Hi Pine,

My response is not directly related to editor contributions to Japanese Wikipedia but you may still be interested to know:

We are aiming to learn more about Japanese Wikipedia readers (aim = we're interested, we asked a member of the Japanese Wikipedia community to help us translate the survey and other documentation to Japanese). You can follow the task at https://phabricator.wikimedia.org/T151835 This is a follow up on https://meta.wikimedia.org/wiki/Research:Characterizing_Wikipedia_Reader_Behaviour to assess whether the results of that study holds true across languages. The other languages we're considering are Spanish, Hindi, and maybe Arabic (the list of languages is not fixed at this moment, but we do have translations for Spanish and Hindi ready as well).

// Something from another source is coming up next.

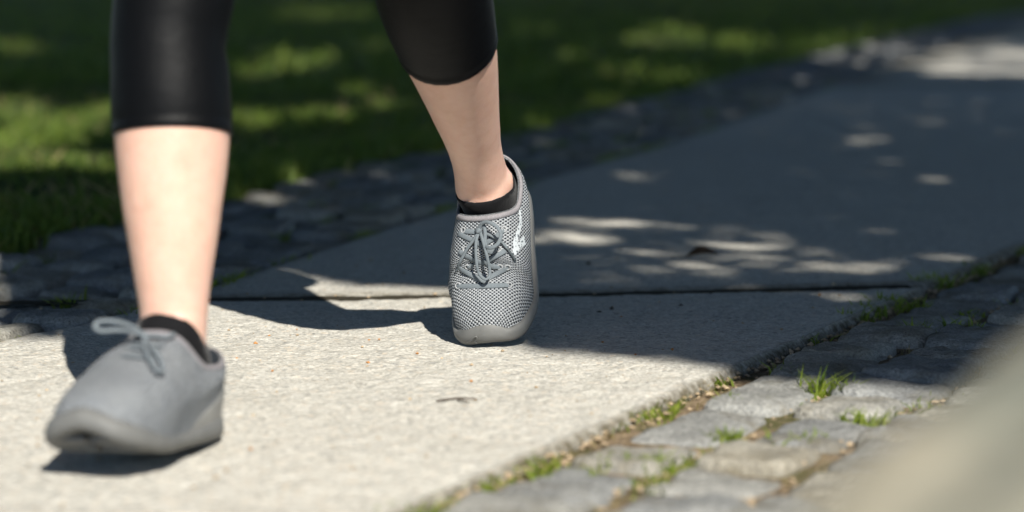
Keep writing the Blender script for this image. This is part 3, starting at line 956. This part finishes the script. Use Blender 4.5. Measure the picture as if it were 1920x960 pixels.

Anyhow, follow up the task if you're interested to keep track of it. :)

Best,
Leila


On Thu, Dec 15, 2016 at 12:22 PM, Pine W <wiki.pine@gmail.com> wrote:
The topic of audiences was discussed at today's WMF Metrics and
Activities meeting.

Looking at https://stats.wikimedia.org/EN/Sitemap.htm, and sorting by
editors (5+ per million speakers), there are some language communities
that appear to have high participation rates on their language's
edition of Wikipedia, but I hear very little from them in meta
discussions. Japanese Wikipedia comes to mind in particular, with its
large number of primary + secondary language speakers. I'd be
interested in learning more about what makes their community's edition
of Wikipedia so successful in terms of a high proportion of Japanese
speakers contributing to the site, that could be applied to other
language editions.

Could WMF direct more resources to studying the successes on Japanese
Wikipedia, and how information about those successes could be applied
to other language editions of Wikipedia?